Em seu primeiro discurso formal como presidente da COP30 — e primeira viagem internacional, não por acaso à Organização das Nações Unidas —, o embaixador André Corrêa do Lago insistiu que o multilateralismo e o respeito à ciência são essenciais para enfrentar o desafio global do clima. Mas deixou claro que, se a ideia for traduzir os 10 anos do acordo de Paris em resultados concretos, o pragmatismo será peça fundamental daqui por diante. Esta será a tônica da sua gestão em tempos sombrios, em que a maior economia do mundo adota medidas protecionistas unilaterais e mostrou descaso com a mudança do clima, ao abandonar, pela segunda vez, o barco da convenção.
Este pragmatismo virá dos esforços da sua presidência em envolver “negociadores, governos nacionais e subnacionais, sociedade civil, setor privado e outras partes interessadas”, como destacou no discurso. É assim que pretende contornar a dificuldade de não ter Washington na mesma página da missão 1.5 da Troika e das Nações Unidas. Negociações começam a ser travadas já, às margens da convenção, para que possam ser anunciadas ou ter efeitos a partir da reunião de cúpula da COP30 em Belém, como mostrou o JOTA em seu relatório sobre a COP30.
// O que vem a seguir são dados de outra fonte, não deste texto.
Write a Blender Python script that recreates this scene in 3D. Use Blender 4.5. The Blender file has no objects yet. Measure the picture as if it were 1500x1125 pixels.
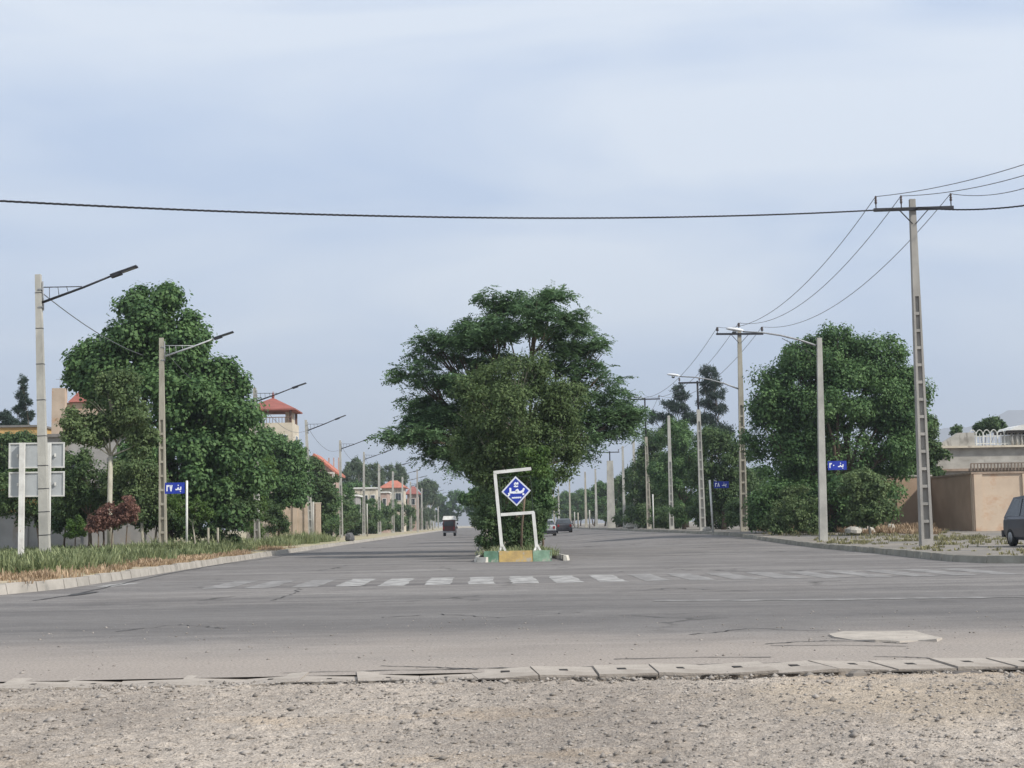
import bpy, math, random
import numpy as np
from mathutils import Matrix, Vector

random.seed(7)
R = math.radians
scn = bpy.context.scene
COL = scn.collection

# ------------------------------------------------------------------ camera
F = 2200.0                      # focal length in pixels of a 1500 px wide frame
CAMH = 1.15
cam_d = bpy.data.cameras.new("camera"); cam = bpy.data.objects.new("camera", cam_d); COL.objects.link(cam)
cam_d.sensor_width = 36; cam_d.lens = F / 1500 * 36
cam_d.clip_start = 0.1; cam_d.clip_end = 12000
ROLL = R(1.0)
vx, vy = -43.6, -205.3
CM = Matrix.Rotation(-math.atan(-vx / F), 4, 'Z') @ Matrix.Rotation(R(90) + math.atan(-vy / math.hypot(F, vx)), 4, 'X') @ Matrix.Rotation(-ROLL, 4, 'Z')
CM.translation = Vector((0, 0, CAMH))
cam.matrix_world = CM
scn.camera = cam
CR = CM.to_3x3()

# ------------------------------------------------------------------ sky, sun, exposure
SUN_AZ, SUN_EL = R(122), R(40)      # from the right, behind the camera
w = bpy.data.worlds.new("World"); scn.world = w; w.use_nodes = True
nt = w.node_tree; nt.nodes.clear()
def N(t, **k):
    n = nt.nodes.new(t)
    for a, b in k.items(): setattr(n, a, b)
    return n
out = N('ShaderNodeOutputWorld'); bg = N('ShaderNodeBackground'); bg.inputs[1].default_value = 0.128
sky = N('ShaderNodeTexSky'); sky.sky_type = 'NISHITA'; sky.sun_disc = False
sky.sun_elevation = SUN_EL; sky.sun_rotation = SUN_AZ; sky.air_density = 1.3; sky.dust_density = 2.0; sky.altitude = 900
tc = N('ShaderNodeTexCoord'); mp = N('ShaderNodeMapping'); mp.inputs['Scale'].default_value = (1.1, 1.0, 4.6)
mp.inputs['Rotation'].default_value = (0, R(34), R(20))
nz = N('ShaderNodeTexNoise'); nz.inputs['Scale'].default_value = 2.6; nz.inputs['Detail'].default_value = 5; nz.inputs['Roughness'].default_value = .45
nz.inputs['Distortion'].default_value = .5
rp = N('ShaderNodeValToRGB')                    # thin high cloud veil: bluer gaps, paler banks
e = rp.color_ramp.elements
e[0].position = .38; e[0].color = (3.60, 4.38, 5.75, 1); e[1].position = .64; e[1].color = (5.35, 5.80, 6.45, 1)
sx = N('ShaderNodeSeparateXYZ'); mr = N('ShaderNodeMapRange')
mr.inputs['From Min'].default_value = 0.0; mr.inputs['From Max'].default_value = .36
mr.inputs['To Min'].default_value = -.10; mr.inputs['To Max'].default_value = .16
ad = N('ShaderNodeMath', operation='ADD')
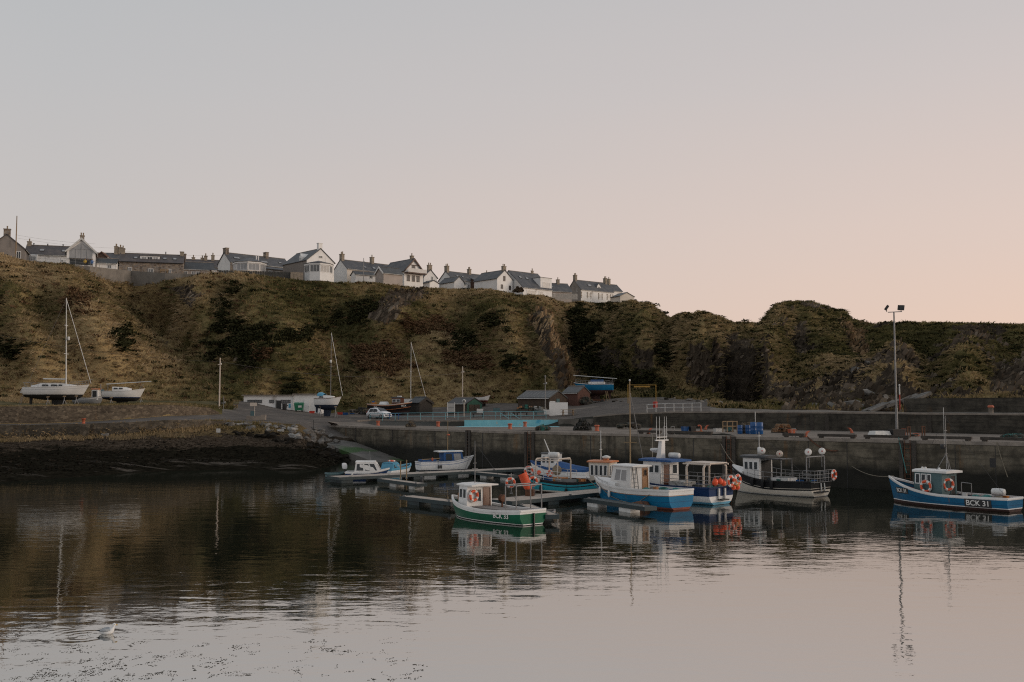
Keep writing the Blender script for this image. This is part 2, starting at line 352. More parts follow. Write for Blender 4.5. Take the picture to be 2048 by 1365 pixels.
cave = inpoly(PX, PY, [(1438, 810), (1432, 760), (1445, 700), (1470, 676), (1505, 700), (1532, 760), (1536, 812)]) & (D_ > 140)
gm[cave] = 0; rm[cave] = 1
TINT = np.clip(.55 + broad(X_, D_) * .55 + (fbm(X_ / 22, D_ / 22, 3) - .5) * 1.1 + (fbm(X_ / 3.5, D_ / 3.5, 3) - .5) * .55 - .10 * np.clip((U - 1150) / 100, 0, 1), 0, 1)
TINT = np.where(soft([(200, 550), (300, 560), (370, 620), (420, 700), (330, 730), (250, 640)], PX, PY), np.clip(TINT + .2, 0, 1), TINT)

TINT = np.where(U > 1150, .17 + .66 * TINT, TINT)
def terrain_mat(name, kind):
    m = bpy.data.materials.new(name); m.use_nodes = True; nt = m.node_tree; L = nt.links; b = nt.nodes['Principled BSDF']
    b.inputs['Roughness'].default_value = .92; b.inputs['Specular IOR Level'].default_value = 0.0
    tc = nt.nodes.new('ShaderNodeTexCoord')
    def at(n):
        a = nt.nodes.new('ShaderNodeAttribute'); a.attribute_name = n; return a.outputs['Fac']
    def noise(s, d=6, st=None):
        n = nt.nodes.new('ShaderNodeTexNoise'); n.inputs['Scale'].default_value = s; n.inputs['Detail'].default_value = d; n.inputs['Roughness'].default_value = .7
        if st:
            mp = nt.nodes.new('ShaderNodeMapping'); mp.inputs['Scale'].default_value = st; L.new(tc.outputs['Object'], mp.inputs['Vector']); L.new(mp.outputs['Vector'], n.inputs['Vector'])
        else: L.new(tc.outputs['Object'], n.inputs['Vector'])
        return n.outputs['Fac']
    def mix(f, a, c, mode='MIX'):
        n = nt.nodes.new('ShaderNodeMix'); n.data_type = 'RGBA'; n.blend_type = mode
        if isinstance(f, float): n.inputs[0].default_value = f
        else: L.new(f, n.inputs[0])
        L.new(a, n.inputs[6]); L.new(c, n.inputs[7]); return n.outputs[2]
    def rp(f, st):
        r = ramp(nt, st); L.new(f, r.inputs['Fac']); return r.outputs['Color']
    if kind == 'hill':
        ad = nt.nodes.new('ShaderNodeMath'); ad.operation = 'MULTIPLY_ADD'; L.new(noise(.9), ad.inputs[0]); ad.inputs[1].default_value = .5; 
        a2 = nt.nodes.new('ShaderNodeMath'); a2.operation = 'SUBTRACT'; L.new(at('tint'), a2.inputs[0]); a2.inputs[1].default_value = .25; L.new(a2.outputs[0], ad.inputs[2])
        g = rp(ad.outputs[0], [(.12, (0.064, 0.059, 0.026)), (.36, (0.128, 0.109, 0.047)), (.55, (0.237, 0.177, 0.084)), (.85, (0.346, 0.252, 0.128))])
        r = rp(noise(.55, 8, (1, 1, .35)), [(.3, (.018, .015, .012)), (.5, (.06, .047, .035)), (.64, (.115, .09, .066)), (.8, (.2, .165, .125))])
        dk = rp(noise(1.2), [(.3, (.012, .014, .008)), (.7, (.04, .038, .02))])
        c = mix(at('gorse_and_shade'), g, dk); c = mix(at('rock'), c, r)
        L.new(c, b.inputs['Base Color'])
        bp = nt.nodes.new('ShaderNodeBump'); bp.inputs['Strength'].default_value = .9; bp.inputs['Distance'].default_value = .7
        L.new(noise(.9, 8), bp.inputs['Height']); L.new(bp.outputs['Normal'], b.inputs['Normal'])
    elif kind == 'beach':
        h = nt.nodes.new('ShaderNodeSeparateXYZ'); L.new(tc.outputs['Object'], h.inputs[0])
        wet = nt.nodes.new('ShaderNodeMath'); wet.operation = 'MULTIPLY_ADD'; L.new(noise(.35, 6), wet.inputs[0]); wet.inputs[1].default_value = 2.2
        hh = nt.nodes.new('ShaderNodeMath'); hh.operation = 'SUBTRACT'; L.new(h.outputs['Z'], hh.inputs[0]); hh.inputs[1].default_value = 2.75; L.new(hh.outputs[0], wet.inputs[2])
        stone = rp(noise(2.2, 8), [(.3, (.022, .018, .014)), (.52, (.06, .047, .035)), (.8, (.16, .13, .1))])
        weed = rp(noise(1.6, 8), [(.35, (.007, .0065, .005)), (.6, (.02, .018, .013)), (.85, (.06, .052, .04))])
        straw = rp(noise(1.1, 6), [(.35, (.05, .038, .022)), (.7, (.2, .145, .075))])
        f1 = rp(wet.outputs[0], [(.0, (0, 0, 0)), (.25, (1, 1, 1))]); f2 = rp(wet.outputs[0], [(.95, (0, 0, 0)), (1.0, (1, 1, 1))])
        c = mix(f1, weed, stone)
        sk = rp(noise(.55, 7, (.3, 1.6, 1)), [(.56, (0, 0, 0)), (.64, (1, 1, 1))]); lw = rp(h.outputs['Z'], [(.0, (0, 0, 0)), (.12, (.9, .9, .9)), (.75, (.8, .8, .8)), (1, (0, 0, 0))])
        pl = nt.nodes.new('ShaderNodeMix'); pl.data_type = 'RGBA'; pl.blend_type = 'MULTIPLY'; pl.inputs[0].default_value = 1; L.new(sk, pl.inputs[6]); L.new(lw, pl.inputs[7])
        wt = nt.nodes.new('ShaderNodeRGB'); wt.outputs[0].default_value = (.10, .088, .075, 1); c = mix(pl.outputs[2], c, wt.outputs[0])
        q = nt.nodes.new('ShaderNodeMath'); q.operation = 'GREATER_THAN'; L.new(wet.outputs[0], q.inputs[0]); q.inputs[1].default_value = 1.12
        c = mix(q.outputs[0], c, straw)
        L.new(c, b.inputs['Base Color'])
        rr = rp(f1, [(0, (.6, .6, .6)), (1, (.95, .95, .95))]); L.new(rr, b.inputs['Roughness'])
        bp = nt.nodes.new('ShaderNodeBump'); bp.inputs['Strength'].default_value = 1.0; bp.inputs['Distance'].default_value = .25
        L.new(noise(2.2, 9), bp.inputs['Height']); L.new(bp.outputs['Normal'], b.inputs['Normal'])
    return m
M_HILL = terrain_mat('hill_grass', 'hill'); M_BEACH = terrain_mat('beach', 'beach')
pm('asphalt', (.128, .111, .097), (.078, .069, .062), .35, .9, spec=.12, bump=.25, bscale=8, detail=8, extra=[((.175, .15, .125), .25, .6, (1, 2.5, 1)), ((.055, .052, .05), .5, .62, None)])
pm('yard', (.15, .125, .075), (.06, .058, .03), .6, .95, spec=0.0, bump=.6, bscale=3, detail=8)
pm('concrete', (.19, .17, .145), (.105, .097, .086), .5, .9, spec=.12, bump=.25, bscale=6, detail=8, extra=[((.07, .068, .062), .4, .6, (1, 1, .5))])
pm('seabed_mud', (.03, .028, .02), (.015, .015, .01), .5, .9)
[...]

Isso fica claro quando Corrêa do Lago volta ao tema, ao citar entre as três dimensões que pretende impulsionar, a necessidade de se acelerar a implementação do Acordo de Paris a partir de “soluções estruturais para além do regime multilateral do clima, inclusive no que se refere a governança global e arquitetura financeira”. Ou seja, que não precisem necessariamente do aval de todos os estados-membros, mas que, ainda assim, tenham alcance global.
Estados norte-americanos já manifestaram interesse em envolver-se em iniciativas, segundo fontes do governo brasileiro. Quase metade deles tem ações voltadas para a sustentabilidade e de combate à mudança do clima. Por esta razão, são potenciais parceiros de peso. As próprias corporações já perceberam que o tema deve estar no cerne dos seus negócios. Não é à toa que muitas companhias automobilísticas, nos EUA inclusive, apostam nos veículos híbridos para não perder o bonde da história, nem resultados no balanço.
Corrêa do Lago falou no foco à construção de capacidade para desenhar estratégias de investimento holísticas, projetos que interessem bancos (“bankable projects”) e o envolvimento das partes interessadas (“stakeholder engagement”) para que se fortaleça a implementação das NDCs e dos planos de adaptação dos países em desenvolvimento.
E não é só isso. Há outra tarefa que o embaixador reconhece importante para que se coloque em prática o que vem sendo negociado nos últimos anos: conectar a realidade à abstração das negociações da COP e de decisões de governo.
Ele falou ainda no road-map Baku-Belém para se alavancar os recursos que financiarão as ações de combate à mudança do clima ao US$ 1,3 trilhão, número a que se chegou durante a COP29 no Azerbaijão.
Segundo Corrêa do Lago, o programa de prioridades que apresentou nesta quarta-feira de cinzas em Nova York, em vez de promover negociações que causam desconfiança ou polarização, tem a vocação de se tornar plataforma de grandes avanços e construção de confiança a partir de ações de cooperação que permitam que as oportunidades superem os obstáculos e se transformem em soluções de fato.
A defesa do multilateralismo, palavra que repetiu múltiplas vezes, seguindo a linha da política externa brasileira, se explica pela dimensão do problema, uma questão global, que não é mais algo de que se ouve falar, mas que se vive no dia-a-dia, nos ecossistemas, nas cidades, para além dos textos acadêmicos ou dos discursos de política externa, como enfatizou.
“O Brasil tem a firme convicção de que não há progresso futuro para a humanidade sem uma cooperação profunda, rápida e sustentada entre todos os países”, disse, sem mencionar as políticas climáticas dos EUA de Donald Trump.
“As instituições multilaterais podem e devem produzir resultados proporcionais à escala do desafio climático”, prosseguiu.
Ele ainda falou na importância das comunidades indígenas e na visão do presidente Lula ao levar a COP à Amazônia como uma mistura de realismo e esperança, que converte temas que sempre foram vistos como problemas em soluções.